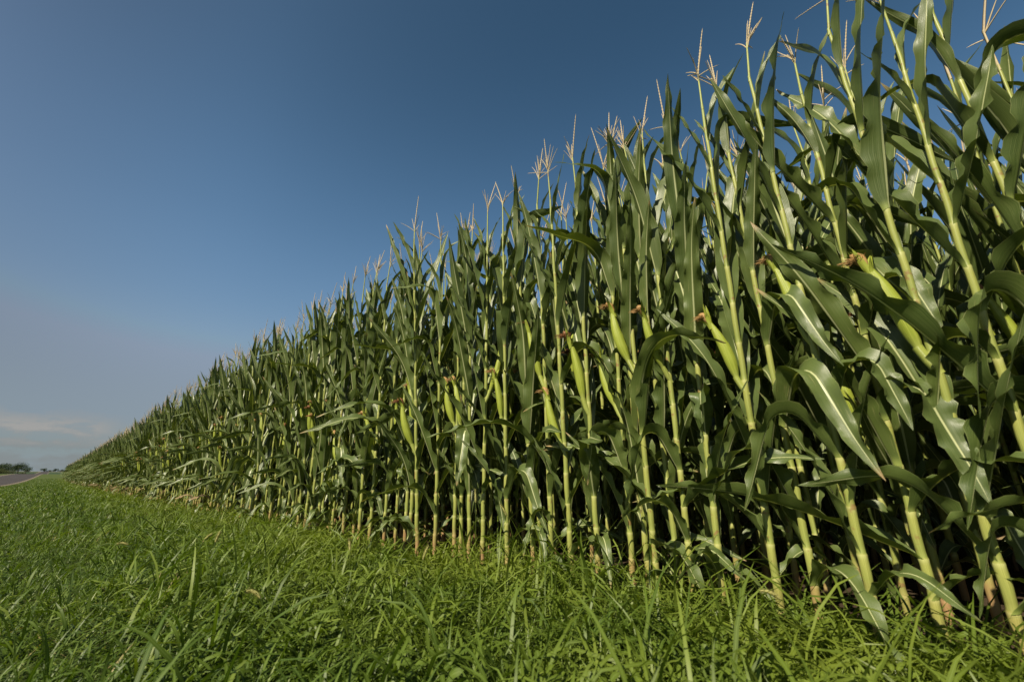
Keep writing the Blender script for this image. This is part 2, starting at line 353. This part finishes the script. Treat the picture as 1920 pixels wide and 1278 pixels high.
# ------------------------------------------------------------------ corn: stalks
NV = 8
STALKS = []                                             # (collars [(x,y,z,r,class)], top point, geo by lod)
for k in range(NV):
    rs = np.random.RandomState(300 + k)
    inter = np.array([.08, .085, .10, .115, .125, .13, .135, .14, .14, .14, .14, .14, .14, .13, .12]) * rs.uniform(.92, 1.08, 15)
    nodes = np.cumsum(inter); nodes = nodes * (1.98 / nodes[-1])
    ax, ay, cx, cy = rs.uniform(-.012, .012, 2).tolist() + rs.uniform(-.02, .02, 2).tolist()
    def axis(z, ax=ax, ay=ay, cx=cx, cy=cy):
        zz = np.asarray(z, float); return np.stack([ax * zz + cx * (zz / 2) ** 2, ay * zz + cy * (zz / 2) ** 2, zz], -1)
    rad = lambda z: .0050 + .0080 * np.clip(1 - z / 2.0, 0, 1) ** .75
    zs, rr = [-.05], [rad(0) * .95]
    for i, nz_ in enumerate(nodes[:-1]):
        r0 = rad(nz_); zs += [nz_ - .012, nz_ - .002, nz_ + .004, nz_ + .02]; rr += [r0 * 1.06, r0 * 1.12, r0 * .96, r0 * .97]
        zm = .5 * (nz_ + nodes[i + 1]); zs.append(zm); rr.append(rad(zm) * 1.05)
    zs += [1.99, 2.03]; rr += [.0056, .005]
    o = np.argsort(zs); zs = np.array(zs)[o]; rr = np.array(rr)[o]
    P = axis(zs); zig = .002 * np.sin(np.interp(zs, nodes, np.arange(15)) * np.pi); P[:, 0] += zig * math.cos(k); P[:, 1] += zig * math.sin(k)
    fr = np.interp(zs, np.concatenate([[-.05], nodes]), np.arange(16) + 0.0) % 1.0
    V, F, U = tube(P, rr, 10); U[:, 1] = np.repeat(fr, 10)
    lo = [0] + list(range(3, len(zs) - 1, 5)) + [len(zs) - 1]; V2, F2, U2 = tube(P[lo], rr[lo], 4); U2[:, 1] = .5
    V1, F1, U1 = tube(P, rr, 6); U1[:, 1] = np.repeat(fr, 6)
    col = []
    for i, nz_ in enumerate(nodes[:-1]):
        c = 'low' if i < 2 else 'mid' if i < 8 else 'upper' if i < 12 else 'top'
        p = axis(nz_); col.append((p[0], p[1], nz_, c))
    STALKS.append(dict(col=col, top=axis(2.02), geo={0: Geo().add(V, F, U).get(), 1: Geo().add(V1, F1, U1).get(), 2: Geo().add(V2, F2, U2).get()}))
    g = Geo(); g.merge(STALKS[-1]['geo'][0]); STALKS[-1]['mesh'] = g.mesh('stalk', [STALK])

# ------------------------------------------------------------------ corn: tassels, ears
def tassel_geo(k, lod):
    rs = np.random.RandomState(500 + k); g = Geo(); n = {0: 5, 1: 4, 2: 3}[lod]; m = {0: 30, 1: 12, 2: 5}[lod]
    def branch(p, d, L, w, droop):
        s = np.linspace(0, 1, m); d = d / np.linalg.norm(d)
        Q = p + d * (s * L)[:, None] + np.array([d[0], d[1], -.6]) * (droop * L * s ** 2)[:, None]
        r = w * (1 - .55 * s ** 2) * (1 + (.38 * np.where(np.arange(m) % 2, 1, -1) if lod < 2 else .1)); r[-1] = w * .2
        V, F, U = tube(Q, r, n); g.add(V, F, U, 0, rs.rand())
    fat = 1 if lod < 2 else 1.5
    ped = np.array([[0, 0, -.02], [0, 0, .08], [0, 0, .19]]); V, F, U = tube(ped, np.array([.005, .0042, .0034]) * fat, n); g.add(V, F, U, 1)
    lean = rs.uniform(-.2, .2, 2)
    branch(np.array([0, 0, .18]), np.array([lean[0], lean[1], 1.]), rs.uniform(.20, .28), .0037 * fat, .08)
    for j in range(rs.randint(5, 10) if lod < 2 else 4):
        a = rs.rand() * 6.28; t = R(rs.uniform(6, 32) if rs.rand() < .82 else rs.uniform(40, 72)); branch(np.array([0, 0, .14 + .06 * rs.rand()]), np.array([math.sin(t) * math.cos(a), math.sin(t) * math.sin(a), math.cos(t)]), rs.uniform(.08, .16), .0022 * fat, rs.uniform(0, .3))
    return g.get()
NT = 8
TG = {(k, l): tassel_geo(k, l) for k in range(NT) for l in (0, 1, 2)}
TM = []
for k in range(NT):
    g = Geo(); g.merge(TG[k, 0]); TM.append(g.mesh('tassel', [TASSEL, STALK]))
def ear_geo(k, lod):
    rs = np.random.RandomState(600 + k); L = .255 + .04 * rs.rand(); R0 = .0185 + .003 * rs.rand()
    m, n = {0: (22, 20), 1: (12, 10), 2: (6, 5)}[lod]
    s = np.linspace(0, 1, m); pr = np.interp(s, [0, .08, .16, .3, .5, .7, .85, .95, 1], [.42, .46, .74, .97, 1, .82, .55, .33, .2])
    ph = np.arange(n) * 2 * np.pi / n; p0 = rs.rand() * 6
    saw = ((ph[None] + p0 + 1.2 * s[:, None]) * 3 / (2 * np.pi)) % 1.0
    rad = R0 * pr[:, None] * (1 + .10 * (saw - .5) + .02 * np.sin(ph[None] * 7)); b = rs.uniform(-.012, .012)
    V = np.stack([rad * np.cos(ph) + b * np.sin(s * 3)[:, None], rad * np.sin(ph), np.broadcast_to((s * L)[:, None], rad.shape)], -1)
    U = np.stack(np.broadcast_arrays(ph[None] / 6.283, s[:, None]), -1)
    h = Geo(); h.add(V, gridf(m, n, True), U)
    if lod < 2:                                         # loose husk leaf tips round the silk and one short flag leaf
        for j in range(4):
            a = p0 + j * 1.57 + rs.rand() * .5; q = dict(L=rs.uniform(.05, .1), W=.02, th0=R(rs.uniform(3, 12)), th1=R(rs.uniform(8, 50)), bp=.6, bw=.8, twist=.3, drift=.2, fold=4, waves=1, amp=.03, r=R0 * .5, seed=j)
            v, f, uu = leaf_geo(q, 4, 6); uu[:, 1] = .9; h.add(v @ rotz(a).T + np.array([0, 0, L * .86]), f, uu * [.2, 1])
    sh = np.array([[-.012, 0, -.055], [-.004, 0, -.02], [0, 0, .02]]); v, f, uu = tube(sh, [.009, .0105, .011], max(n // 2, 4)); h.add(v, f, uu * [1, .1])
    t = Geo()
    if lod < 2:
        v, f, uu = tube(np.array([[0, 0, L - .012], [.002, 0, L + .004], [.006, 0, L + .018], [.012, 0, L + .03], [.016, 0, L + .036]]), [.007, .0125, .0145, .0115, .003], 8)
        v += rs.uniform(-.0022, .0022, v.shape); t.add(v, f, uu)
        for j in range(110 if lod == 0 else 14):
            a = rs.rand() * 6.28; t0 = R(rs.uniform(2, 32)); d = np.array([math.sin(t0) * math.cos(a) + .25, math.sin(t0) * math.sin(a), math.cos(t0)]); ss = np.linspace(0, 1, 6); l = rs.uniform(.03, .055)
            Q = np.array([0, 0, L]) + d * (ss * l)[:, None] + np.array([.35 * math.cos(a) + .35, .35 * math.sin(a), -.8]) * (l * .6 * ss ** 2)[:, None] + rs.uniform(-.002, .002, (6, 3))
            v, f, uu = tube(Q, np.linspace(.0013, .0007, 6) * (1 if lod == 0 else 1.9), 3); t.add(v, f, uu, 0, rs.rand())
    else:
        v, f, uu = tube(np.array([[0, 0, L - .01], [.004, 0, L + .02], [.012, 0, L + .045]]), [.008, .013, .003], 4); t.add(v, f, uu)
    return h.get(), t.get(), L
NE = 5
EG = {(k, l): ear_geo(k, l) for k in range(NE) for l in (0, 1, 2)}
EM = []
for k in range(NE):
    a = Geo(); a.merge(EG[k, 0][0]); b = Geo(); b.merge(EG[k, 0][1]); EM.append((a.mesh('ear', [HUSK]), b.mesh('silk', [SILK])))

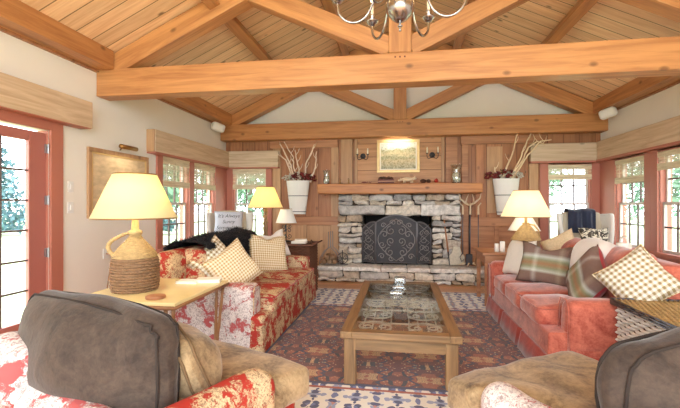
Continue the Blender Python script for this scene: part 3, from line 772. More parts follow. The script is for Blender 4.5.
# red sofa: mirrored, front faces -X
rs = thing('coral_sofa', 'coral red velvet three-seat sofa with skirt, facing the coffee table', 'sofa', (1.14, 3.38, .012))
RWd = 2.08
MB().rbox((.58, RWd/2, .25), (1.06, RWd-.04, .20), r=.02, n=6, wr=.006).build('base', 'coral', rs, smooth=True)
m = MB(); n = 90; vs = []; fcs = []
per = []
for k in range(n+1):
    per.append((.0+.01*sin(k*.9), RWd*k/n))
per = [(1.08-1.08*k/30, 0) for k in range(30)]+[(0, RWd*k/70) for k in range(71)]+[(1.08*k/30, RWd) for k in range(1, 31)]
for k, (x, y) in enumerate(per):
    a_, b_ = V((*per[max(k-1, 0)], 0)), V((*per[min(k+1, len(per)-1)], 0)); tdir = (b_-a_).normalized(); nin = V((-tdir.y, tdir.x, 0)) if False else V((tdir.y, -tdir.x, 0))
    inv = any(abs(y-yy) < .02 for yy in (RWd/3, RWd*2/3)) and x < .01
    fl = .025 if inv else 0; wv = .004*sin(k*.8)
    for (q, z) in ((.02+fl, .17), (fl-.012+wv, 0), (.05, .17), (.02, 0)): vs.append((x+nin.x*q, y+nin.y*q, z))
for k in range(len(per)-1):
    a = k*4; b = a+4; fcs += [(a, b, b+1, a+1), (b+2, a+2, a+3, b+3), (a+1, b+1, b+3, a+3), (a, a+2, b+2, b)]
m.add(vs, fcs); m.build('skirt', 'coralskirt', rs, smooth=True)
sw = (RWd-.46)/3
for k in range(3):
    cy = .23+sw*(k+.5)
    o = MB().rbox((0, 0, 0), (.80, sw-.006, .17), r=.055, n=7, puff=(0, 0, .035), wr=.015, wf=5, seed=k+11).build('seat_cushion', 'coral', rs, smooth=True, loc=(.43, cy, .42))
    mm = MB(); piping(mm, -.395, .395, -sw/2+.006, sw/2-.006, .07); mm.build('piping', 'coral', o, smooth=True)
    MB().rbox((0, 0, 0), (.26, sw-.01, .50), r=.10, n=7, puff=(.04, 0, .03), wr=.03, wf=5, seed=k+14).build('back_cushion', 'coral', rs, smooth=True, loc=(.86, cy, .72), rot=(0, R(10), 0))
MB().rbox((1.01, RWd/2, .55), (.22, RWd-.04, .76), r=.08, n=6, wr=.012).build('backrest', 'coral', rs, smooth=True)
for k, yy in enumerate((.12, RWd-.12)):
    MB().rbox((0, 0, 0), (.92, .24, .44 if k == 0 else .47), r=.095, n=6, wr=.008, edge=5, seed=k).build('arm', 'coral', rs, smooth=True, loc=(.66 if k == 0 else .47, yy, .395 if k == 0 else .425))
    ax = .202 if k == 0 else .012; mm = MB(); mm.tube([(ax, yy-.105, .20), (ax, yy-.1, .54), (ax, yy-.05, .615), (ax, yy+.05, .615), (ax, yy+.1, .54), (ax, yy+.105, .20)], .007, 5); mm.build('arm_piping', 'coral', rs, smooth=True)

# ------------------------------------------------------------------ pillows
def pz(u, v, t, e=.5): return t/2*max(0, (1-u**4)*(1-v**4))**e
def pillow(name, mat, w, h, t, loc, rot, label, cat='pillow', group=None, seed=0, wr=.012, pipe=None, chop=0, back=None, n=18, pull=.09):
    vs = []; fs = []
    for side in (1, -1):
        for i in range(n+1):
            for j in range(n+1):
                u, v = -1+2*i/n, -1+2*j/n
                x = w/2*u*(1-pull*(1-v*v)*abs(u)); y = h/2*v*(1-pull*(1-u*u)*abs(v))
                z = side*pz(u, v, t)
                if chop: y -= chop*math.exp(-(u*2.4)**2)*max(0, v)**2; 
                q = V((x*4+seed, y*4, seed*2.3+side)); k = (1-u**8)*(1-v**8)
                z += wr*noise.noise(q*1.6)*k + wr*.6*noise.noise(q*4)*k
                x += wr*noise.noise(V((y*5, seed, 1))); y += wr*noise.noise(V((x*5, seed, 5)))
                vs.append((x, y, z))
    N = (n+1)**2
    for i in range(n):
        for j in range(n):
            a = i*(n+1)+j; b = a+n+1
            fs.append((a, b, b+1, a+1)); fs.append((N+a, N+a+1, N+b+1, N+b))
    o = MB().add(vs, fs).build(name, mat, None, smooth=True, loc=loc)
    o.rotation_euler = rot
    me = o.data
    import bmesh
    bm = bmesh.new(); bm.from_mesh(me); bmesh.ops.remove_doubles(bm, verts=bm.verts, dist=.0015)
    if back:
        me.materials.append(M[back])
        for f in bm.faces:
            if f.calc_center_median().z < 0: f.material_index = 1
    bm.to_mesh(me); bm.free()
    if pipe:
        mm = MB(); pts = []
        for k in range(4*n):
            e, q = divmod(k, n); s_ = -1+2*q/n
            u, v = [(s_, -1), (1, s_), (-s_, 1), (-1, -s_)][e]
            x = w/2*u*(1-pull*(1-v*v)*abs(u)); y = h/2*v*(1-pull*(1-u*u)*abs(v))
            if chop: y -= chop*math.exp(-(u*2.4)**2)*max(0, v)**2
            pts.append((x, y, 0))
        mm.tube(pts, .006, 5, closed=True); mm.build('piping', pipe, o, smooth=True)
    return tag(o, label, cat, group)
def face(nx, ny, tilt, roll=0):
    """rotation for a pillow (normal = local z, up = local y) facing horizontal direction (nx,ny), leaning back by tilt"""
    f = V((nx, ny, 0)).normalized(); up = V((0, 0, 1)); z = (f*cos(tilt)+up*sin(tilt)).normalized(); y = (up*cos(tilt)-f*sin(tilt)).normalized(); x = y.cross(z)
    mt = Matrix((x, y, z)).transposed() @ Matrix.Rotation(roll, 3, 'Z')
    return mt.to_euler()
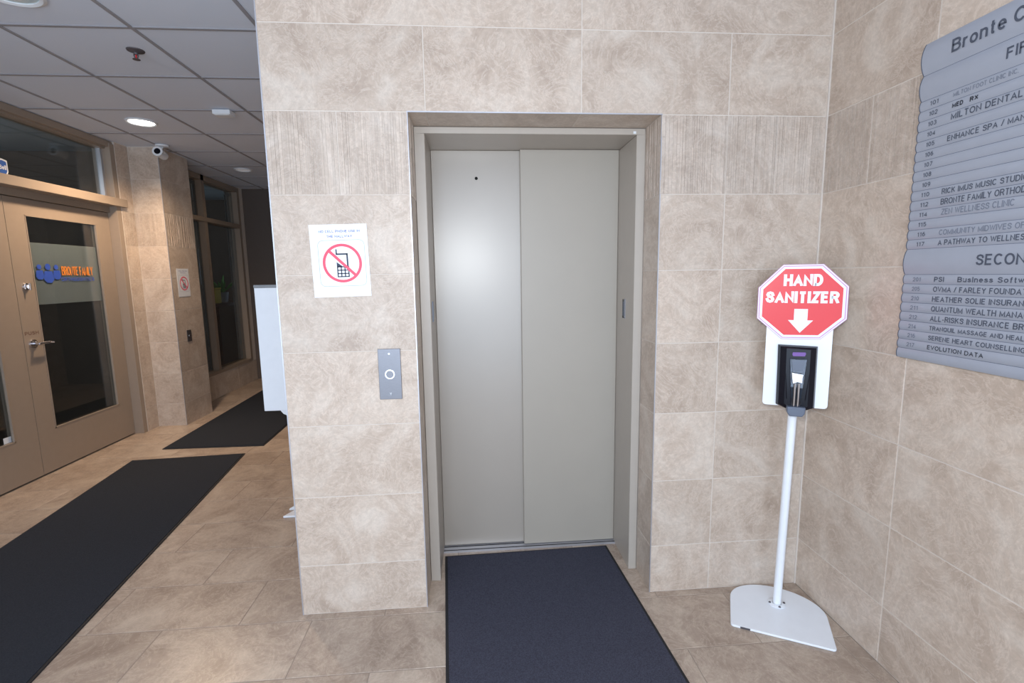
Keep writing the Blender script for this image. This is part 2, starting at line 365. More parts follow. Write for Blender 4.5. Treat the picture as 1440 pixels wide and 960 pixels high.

Description of the task :: Check each line of these records for the string "parts" and state only how many lines have it.

Solution to the problem :: 2